If this were you, what would you do
next?
You would sue Grant Thornton.
COMMENT: Be honest:
this is a Mr. Obvious moment.
A Kentucky circuit court has just ordered
Grant Thornton to pay Yung and family and entities approximately $100 million, including
$80 million in punitive damages. The judge described Grant’s actions as
“reprehensible.”
Grant intends to appeal, saying:
We are disappointed in the Court’s ruling and believe we have
strong grounds for an appeal, which we will pursue.”
Grant has to appeal the decision, of
course.
My thoughts?
Remember that Yung is in the hotel
and casino business, an industry subject to higher financial and personal scrutiny.
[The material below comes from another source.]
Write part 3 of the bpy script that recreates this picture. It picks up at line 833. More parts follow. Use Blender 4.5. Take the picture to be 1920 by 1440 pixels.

What is the collateral and reputational damage to him and his entities from an
abusive tax shelter? Yung has said the ordeal has already cost him a casino license
in Missouri.
I have little patience for this type
of practice. What was motivating Grant with the Lev301 “product”- solving a
client’s tax problem or generating a million dollar fee? Could it be both?
Sure, but the smart money would bet the other way. This type of behavior is not
“practice.” It is greed, it is an abuse of a professional relationship and it
is disreputable to those of us who try to practice between the lines.